> **Directive**
Retype, word for word, the lines from the first line of the entries through the line that holds "w.node_tree.nodes['Background'].inputs[1].default_value = 0.0"; leave out the pictures.

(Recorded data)

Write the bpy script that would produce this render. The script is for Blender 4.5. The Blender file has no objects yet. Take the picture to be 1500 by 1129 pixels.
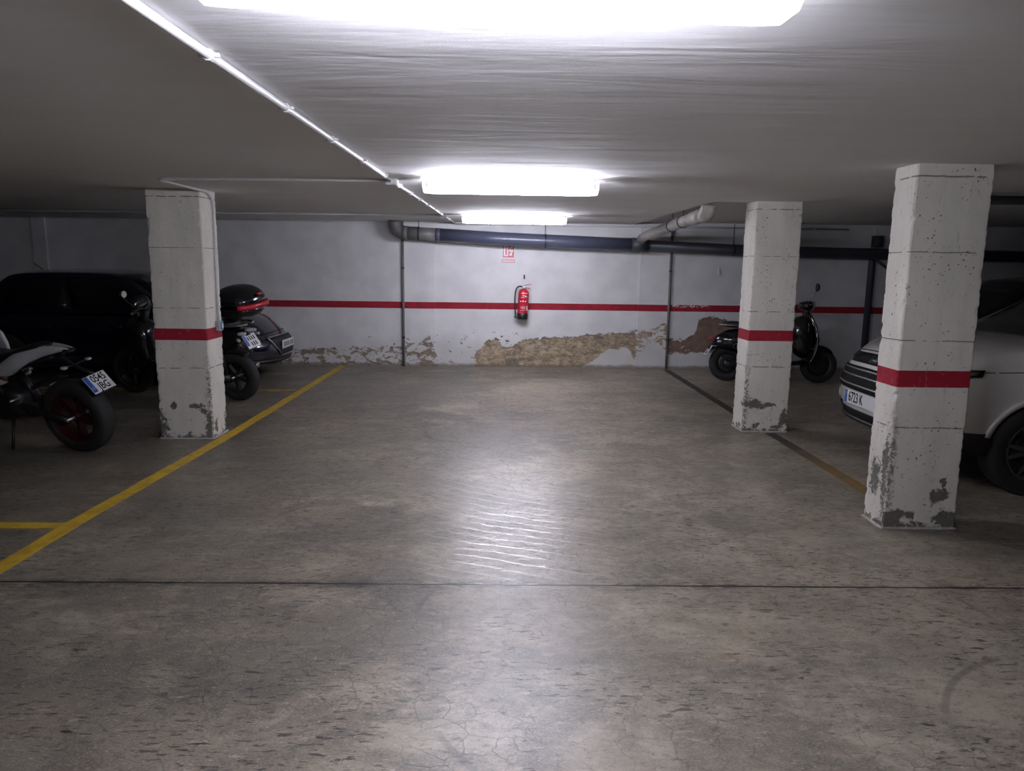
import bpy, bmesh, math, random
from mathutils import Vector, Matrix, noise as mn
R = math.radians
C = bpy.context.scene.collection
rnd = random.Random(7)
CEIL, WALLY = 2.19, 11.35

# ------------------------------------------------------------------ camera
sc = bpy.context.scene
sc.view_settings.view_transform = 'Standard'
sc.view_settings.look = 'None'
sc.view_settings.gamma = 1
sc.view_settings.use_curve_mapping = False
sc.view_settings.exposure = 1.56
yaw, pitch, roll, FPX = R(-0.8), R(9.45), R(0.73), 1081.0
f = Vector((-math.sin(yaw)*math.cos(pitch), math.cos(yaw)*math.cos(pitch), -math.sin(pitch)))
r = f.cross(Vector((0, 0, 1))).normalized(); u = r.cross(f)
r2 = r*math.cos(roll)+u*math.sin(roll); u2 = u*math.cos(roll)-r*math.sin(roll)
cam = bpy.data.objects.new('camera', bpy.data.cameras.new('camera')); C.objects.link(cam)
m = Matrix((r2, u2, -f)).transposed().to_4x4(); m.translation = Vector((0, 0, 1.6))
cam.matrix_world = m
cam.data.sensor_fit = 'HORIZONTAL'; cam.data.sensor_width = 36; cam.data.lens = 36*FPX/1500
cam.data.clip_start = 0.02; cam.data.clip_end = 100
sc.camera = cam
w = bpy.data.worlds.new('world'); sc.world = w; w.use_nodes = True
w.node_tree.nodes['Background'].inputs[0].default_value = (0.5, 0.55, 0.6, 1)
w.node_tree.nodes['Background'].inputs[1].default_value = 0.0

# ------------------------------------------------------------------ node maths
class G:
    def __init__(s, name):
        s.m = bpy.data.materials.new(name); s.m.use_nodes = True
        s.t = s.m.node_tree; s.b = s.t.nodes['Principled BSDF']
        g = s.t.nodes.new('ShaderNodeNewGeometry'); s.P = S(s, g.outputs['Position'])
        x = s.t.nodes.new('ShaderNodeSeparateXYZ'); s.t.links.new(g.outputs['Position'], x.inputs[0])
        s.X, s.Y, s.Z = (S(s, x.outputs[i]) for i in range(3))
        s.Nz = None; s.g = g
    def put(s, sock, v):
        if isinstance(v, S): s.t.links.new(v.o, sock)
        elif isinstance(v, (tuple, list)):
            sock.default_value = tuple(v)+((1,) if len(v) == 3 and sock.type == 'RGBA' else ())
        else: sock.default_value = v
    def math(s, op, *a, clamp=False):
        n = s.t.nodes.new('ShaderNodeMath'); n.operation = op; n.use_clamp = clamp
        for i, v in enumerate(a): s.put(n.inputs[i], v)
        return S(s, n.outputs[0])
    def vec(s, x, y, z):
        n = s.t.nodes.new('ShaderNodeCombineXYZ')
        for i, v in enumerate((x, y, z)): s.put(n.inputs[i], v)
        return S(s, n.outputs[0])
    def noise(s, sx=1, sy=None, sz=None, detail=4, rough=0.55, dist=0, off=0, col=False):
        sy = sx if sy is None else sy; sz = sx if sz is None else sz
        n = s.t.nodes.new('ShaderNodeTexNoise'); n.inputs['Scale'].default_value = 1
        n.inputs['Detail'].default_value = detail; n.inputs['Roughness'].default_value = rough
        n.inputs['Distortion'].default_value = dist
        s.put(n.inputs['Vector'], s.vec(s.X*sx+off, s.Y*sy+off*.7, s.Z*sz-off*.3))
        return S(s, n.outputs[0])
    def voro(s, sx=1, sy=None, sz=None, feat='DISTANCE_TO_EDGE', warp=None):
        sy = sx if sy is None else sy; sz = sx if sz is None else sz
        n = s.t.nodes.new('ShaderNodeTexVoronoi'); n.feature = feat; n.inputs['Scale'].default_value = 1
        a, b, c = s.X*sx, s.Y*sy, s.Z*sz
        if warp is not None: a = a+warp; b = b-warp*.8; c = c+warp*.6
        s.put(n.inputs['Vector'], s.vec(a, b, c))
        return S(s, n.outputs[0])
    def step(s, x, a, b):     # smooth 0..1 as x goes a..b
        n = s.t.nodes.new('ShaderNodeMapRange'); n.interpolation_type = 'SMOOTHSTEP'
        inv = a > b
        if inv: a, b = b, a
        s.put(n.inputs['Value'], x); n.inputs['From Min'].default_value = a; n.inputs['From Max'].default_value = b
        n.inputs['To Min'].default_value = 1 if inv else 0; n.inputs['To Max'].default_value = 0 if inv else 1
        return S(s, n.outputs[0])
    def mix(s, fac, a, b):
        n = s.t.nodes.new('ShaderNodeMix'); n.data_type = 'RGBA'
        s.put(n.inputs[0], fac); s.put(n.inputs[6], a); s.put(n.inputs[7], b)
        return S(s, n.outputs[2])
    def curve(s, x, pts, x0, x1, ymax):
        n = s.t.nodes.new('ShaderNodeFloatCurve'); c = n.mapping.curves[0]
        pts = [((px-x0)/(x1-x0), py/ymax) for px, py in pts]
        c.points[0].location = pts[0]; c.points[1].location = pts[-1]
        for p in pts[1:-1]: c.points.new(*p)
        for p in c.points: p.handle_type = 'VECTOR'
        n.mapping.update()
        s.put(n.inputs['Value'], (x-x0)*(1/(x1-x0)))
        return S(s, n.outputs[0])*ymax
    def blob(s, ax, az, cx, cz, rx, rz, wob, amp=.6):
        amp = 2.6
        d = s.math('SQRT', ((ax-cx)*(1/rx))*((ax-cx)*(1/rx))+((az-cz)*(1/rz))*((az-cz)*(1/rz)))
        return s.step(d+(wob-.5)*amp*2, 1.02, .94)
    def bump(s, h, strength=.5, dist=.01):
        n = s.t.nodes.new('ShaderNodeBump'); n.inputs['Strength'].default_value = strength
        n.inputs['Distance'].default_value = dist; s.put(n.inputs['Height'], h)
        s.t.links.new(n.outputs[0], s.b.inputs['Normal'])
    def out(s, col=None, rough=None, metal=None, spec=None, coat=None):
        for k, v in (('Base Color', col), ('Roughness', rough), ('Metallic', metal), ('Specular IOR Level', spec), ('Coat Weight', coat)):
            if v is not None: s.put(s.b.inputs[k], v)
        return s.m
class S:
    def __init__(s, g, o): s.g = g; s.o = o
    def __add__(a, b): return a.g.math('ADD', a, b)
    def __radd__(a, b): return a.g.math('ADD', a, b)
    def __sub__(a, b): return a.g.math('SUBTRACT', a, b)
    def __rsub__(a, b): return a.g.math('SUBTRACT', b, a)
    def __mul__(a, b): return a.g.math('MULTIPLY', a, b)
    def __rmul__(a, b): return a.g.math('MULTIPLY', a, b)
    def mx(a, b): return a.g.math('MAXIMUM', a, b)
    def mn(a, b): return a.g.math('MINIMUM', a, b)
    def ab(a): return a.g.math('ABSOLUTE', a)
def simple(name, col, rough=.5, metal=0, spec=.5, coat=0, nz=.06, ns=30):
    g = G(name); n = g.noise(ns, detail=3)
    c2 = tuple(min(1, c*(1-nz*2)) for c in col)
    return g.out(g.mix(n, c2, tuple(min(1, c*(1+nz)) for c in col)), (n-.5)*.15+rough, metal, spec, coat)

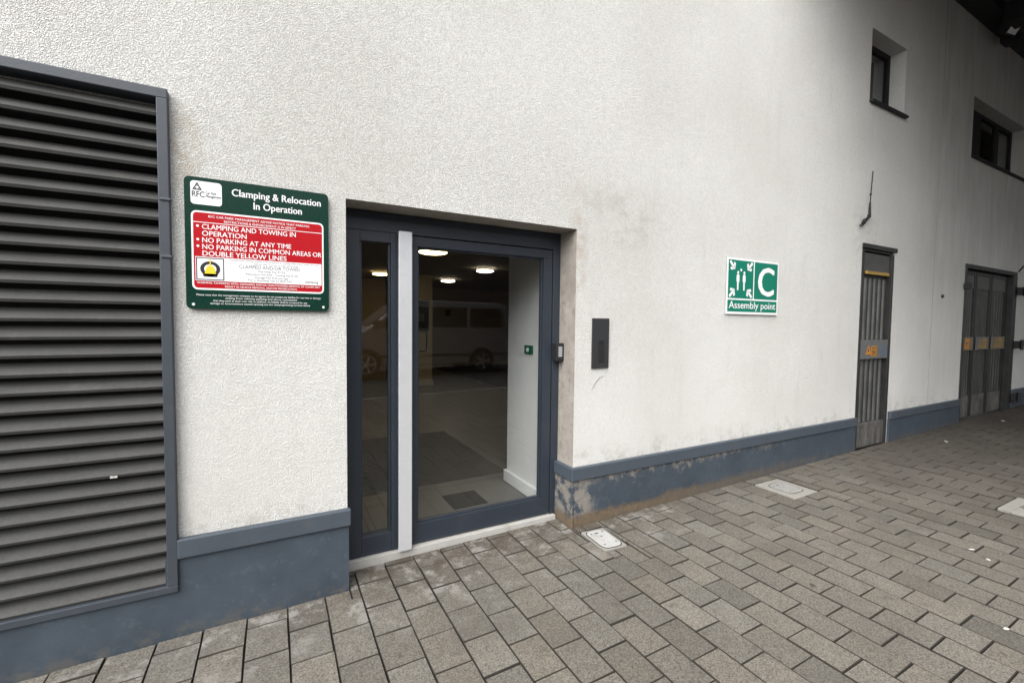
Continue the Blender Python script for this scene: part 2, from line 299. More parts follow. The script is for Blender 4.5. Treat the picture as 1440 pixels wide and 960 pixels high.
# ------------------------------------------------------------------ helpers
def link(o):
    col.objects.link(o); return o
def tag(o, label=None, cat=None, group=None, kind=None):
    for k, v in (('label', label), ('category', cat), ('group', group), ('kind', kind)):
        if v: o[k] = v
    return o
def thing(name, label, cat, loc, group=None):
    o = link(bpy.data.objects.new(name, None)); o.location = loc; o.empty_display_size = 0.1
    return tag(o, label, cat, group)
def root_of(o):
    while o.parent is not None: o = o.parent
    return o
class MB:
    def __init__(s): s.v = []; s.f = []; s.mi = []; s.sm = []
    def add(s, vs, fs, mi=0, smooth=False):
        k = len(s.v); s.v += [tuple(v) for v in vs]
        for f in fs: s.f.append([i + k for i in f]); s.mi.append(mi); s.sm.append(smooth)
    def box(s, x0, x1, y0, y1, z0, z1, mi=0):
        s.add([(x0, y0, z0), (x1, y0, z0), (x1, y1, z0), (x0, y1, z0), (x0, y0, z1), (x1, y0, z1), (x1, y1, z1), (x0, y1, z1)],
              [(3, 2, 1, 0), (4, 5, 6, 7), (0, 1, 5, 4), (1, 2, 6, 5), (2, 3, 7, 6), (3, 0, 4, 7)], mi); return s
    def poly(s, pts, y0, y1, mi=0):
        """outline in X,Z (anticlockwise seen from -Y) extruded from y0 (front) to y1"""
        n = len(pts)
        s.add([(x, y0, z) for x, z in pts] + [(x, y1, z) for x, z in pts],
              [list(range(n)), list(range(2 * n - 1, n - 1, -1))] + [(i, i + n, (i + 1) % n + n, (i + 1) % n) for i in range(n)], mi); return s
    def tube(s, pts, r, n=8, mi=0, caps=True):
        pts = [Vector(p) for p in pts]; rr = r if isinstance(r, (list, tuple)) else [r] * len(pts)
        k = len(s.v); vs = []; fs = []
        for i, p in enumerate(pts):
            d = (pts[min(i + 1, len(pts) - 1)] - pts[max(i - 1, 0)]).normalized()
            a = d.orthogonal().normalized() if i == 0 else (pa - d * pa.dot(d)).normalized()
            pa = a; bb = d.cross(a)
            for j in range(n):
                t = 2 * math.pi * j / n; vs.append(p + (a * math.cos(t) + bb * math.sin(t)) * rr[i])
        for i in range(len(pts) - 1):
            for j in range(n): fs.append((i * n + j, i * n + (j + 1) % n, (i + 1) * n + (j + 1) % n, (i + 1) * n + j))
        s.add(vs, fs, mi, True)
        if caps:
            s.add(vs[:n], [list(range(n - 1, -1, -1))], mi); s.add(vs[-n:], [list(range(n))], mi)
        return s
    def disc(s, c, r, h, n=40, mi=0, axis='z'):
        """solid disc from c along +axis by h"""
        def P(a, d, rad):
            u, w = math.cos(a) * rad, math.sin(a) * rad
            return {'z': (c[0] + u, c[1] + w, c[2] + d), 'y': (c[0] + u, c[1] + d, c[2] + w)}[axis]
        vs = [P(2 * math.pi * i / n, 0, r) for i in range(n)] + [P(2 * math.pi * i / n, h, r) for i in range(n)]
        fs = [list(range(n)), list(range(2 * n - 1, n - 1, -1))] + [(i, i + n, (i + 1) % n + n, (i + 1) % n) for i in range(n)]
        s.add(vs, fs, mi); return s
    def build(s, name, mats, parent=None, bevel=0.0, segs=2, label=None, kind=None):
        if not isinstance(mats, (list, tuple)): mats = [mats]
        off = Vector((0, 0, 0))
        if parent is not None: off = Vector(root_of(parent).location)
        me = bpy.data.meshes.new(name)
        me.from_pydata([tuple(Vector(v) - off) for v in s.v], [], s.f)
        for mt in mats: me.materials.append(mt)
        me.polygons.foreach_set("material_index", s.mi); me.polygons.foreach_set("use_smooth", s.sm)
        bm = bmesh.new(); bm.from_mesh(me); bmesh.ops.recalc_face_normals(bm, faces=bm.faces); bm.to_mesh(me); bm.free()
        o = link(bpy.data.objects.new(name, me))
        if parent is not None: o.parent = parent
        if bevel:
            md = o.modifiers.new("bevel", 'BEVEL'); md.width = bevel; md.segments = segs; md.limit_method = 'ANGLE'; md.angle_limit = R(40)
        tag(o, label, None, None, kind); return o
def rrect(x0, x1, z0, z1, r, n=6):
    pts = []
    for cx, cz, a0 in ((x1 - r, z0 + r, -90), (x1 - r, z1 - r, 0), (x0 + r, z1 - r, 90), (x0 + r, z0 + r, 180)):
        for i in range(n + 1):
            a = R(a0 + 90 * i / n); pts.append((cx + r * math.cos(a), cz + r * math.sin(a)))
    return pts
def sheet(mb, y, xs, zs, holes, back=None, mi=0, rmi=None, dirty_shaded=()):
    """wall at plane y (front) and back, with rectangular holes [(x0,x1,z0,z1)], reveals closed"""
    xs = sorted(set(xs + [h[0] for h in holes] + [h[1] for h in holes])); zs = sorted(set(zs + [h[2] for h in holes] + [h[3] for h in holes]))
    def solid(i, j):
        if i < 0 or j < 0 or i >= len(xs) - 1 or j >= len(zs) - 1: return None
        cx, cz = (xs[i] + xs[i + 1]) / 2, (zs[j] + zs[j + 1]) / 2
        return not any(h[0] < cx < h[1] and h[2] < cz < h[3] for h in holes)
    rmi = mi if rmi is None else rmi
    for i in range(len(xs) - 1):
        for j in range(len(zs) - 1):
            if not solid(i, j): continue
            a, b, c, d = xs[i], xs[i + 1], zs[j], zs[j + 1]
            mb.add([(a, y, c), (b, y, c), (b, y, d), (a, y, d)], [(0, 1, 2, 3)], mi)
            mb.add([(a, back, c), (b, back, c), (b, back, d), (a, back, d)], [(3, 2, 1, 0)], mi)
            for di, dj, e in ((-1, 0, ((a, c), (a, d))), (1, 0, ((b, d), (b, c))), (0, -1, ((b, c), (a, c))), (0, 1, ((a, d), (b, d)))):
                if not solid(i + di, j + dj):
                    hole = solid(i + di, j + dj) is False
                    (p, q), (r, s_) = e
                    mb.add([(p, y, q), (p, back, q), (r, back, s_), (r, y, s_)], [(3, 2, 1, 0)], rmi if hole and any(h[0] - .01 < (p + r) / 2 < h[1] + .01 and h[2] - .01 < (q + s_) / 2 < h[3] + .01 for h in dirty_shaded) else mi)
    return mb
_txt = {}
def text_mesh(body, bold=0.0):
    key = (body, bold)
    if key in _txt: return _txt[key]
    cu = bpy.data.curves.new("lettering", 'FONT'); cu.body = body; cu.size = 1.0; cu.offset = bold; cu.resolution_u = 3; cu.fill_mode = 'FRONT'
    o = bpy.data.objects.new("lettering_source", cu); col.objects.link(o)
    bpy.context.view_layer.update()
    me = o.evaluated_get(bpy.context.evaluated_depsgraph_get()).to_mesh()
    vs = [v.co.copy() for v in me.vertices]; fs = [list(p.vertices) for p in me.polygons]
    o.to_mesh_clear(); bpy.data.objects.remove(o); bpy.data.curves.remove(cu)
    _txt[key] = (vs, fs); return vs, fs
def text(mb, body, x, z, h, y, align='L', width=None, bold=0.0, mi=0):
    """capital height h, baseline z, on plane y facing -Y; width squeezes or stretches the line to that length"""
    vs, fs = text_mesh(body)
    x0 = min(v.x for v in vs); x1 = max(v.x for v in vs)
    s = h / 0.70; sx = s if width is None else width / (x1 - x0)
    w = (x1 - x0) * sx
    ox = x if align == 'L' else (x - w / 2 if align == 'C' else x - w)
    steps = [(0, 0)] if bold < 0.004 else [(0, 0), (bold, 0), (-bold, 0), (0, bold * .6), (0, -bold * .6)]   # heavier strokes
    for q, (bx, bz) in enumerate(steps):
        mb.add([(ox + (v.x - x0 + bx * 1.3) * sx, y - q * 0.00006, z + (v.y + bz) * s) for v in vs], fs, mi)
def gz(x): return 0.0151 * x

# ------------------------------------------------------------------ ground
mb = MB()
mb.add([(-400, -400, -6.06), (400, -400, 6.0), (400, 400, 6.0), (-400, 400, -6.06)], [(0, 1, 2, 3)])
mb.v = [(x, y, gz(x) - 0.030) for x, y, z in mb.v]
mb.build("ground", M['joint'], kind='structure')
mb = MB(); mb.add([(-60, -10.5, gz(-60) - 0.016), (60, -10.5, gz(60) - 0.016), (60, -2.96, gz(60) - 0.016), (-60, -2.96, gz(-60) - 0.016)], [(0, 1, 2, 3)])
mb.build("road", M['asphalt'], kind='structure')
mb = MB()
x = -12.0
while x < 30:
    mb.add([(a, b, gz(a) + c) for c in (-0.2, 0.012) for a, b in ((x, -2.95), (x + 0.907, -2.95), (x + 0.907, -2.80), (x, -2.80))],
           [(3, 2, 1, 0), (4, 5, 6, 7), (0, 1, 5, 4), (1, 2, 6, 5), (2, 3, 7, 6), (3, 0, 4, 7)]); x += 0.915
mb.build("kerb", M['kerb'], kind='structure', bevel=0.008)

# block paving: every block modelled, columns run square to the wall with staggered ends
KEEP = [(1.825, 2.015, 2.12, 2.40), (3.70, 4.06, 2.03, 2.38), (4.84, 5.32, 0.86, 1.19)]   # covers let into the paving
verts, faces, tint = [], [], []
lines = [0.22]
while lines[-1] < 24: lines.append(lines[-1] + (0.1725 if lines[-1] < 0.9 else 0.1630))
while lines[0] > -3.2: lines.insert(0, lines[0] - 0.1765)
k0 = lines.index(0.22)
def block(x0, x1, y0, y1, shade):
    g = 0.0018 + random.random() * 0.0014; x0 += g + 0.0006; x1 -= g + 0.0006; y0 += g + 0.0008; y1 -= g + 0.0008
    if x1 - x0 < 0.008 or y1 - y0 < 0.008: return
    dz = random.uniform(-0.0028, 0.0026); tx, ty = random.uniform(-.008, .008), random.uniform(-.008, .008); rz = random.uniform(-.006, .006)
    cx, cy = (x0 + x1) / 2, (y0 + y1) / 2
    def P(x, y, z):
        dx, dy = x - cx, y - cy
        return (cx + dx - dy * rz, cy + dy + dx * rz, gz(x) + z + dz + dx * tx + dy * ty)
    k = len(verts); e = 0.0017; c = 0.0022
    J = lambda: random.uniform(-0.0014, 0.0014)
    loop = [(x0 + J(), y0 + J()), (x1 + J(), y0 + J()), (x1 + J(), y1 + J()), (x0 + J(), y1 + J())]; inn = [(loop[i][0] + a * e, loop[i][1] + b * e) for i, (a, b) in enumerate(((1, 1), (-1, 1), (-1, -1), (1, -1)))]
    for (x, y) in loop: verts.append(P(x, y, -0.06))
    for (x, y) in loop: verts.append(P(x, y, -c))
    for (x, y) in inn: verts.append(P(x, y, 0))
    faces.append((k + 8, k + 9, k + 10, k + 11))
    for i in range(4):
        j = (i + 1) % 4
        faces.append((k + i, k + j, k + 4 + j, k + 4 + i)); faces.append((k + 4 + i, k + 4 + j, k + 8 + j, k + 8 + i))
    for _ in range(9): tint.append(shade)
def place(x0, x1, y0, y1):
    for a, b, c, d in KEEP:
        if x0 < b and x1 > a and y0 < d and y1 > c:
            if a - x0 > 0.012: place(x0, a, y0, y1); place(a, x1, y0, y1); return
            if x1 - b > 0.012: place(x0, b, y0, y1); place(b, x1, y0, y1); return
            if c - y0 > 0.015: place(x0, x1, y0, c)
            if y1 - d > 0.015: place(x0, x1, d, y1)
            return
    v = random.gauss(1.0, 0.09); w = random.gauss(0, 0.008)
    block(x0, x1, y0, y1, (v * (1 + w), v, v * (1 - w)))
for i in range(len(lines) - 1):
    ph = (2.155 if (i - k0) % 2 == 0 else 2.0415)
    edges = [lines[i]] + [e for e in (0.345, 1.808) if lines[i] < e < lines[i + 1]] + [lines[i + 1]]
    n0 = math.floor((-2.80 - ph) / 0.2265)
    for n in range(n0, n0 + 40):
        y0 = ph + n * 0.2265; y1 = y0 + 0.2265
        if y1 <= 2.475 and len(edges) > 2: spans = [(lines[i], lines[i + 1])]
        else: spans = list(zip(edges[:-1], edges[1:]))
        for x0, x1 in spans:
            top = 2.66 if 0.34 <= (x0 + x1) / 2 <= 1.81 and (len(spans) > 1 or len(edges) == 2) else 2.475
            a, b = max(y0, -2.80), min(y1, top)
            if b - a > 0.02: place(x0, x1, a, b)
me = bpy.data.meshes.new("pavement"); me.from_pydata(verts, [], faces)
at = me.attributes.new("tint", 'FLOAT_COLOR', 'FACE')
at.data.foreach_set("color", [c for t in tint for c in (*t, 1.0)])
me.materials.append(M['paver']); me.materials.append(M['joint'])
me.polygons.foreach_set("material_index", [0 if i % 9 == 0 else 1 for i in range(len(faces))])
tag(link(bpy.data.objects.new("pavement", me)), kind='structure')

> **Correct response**
Write the bpy script that would produce this render. The script is for Blender 4.5. The Blender file has no objects yet. Take the picture to be 1500 by 1129 pixels.
import bpy, bmesh, math, random
from mathutils import Vector, Matrix, noise as mn
R = math.radians
C = bpy.context.scene.collection
rnd = random.Random(7)
CEIL, WALLY = 2.19, 11.35

# ------------------------------------------------------------------ camera
sc = bpy.context.scene
sc.view_settings.view_transform = 'Standard'
sc.view_settings.look = 'None'
sc.view_settings.gamma = 1
sc.view_settings.use_curve_mapping = False
sc.view_settings.exposure = 1.56
yaw, pitch, roll, FPX = R(-0.8), R(9.45), R(0.73), 1081.0
f = Vector((-math.sin(yaw)*math.cos(pitch), math.cos(yaw)*math.cos(pitch), -math.sin(pitch)))
r = f.cross(Vector((0, 0, 1))).normalized(); u = r.cross(f)
r2 = r*math.cos(roll)+u*math.sin(roll); u2 = u*math.cos(roll)-r*math.sin(roll)
cam = bpy.data.objects.new('camera', bpy.data.cameras.new('camera')); C.objects.link(cam)
m = Matrix((r2, u2, -f)).transposed().to_4x4(); m.translation = Vector((0, 0, 1.6))
cam.matrix_world = m
cam.data.sensor_fit = 'HORIZONTAL'; cam.data.sensor_width = 36; cam.data.lens = 36*FPX/1500
cam.data.clip_start = 0.02; cam.data.clip_end = 100
sc.camera = cam
w = bpy.data.worlds.new('world'); sc.world = w; w.use_nodes = True
w.node_tree.nodes['Background'].inputs[0].default_value = (0.5, 0.55, 0.6, 1)
w.node_tree.nodes['Background'].inputs[1].default_value = 0.0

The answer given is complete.